The third hermitage, and the most accessible, is in an idyllic woodland setting near Dale in southeast Derbyshire. At this point the Portway descends a steep slope, and a hermit could have given travellers practical guidance. The photo shows a series of holes cut in the rock face above the door, which presumably allowed a wooden extension to be built in front of the cliff face. According to legend, a Derby baker was told in a dream to come and live in Depedale, and he was the predecessor to the monks who established the Abbey, now almost entirely demolished, in about 1200 CE.

Cratcliffe crucifix

Cratcliffe Hermitage can be found by forking off the main path up to Robin Hood’s Stride on Harthill Moor. It’s a bit of a scramble to reach it, but the position is spectacular, looking back over the Portway towards Winster. The rock opening is flanked by two old yew trees, presumably planted in the nineteenth century, and railings protect the remarkable carved crucifix on the wall inside. Unusually, there is a record in the accounts of Haddon Hall (only two miles away) of the hermit selling rabbits to their kitchen in 1550, so apparently he had survived the Dissolution of a few years earlier.
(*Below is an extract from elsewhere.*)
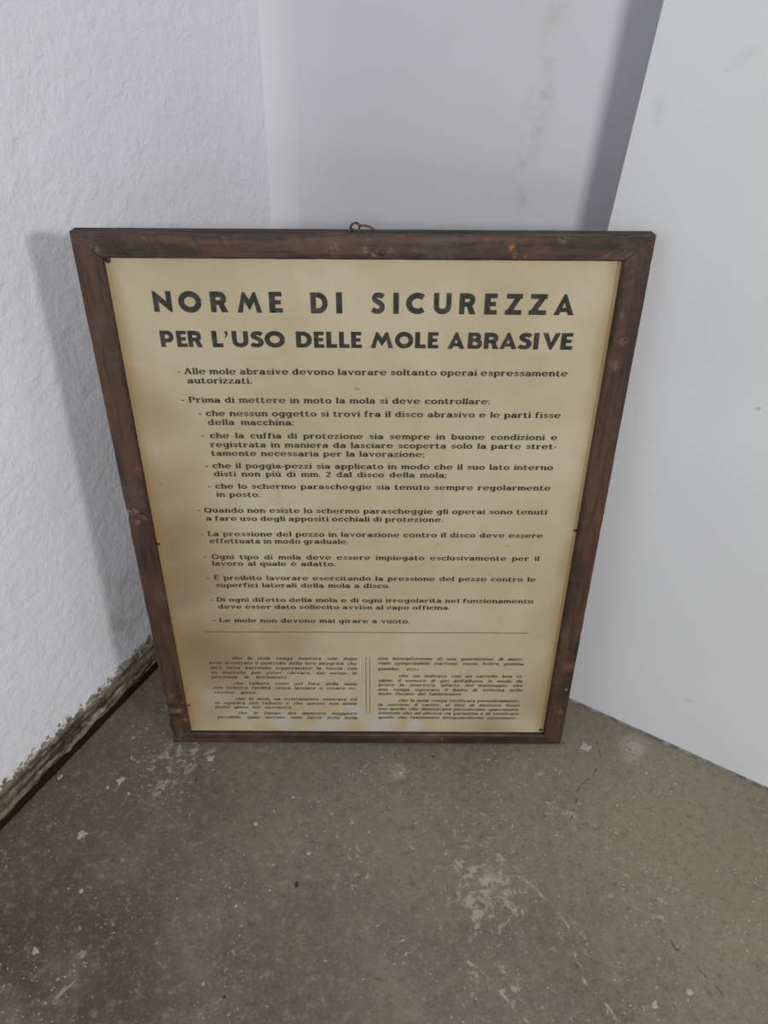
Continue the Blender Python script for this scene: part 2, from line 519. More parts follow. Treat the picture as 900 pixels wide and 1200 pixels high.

Taken together, these four sites provide a possibly unique insight into the reality of medieval travel. Among the various types of wayfarers would have been pilgrims, heading for shrines in Dale or Lenton Abbeys, who may have supported the hermits in return for their prayers for a successful journey. Other travellers would have been glad of information about the next stage of the journey, and possibly suggestions about where to find food and shelter for the night.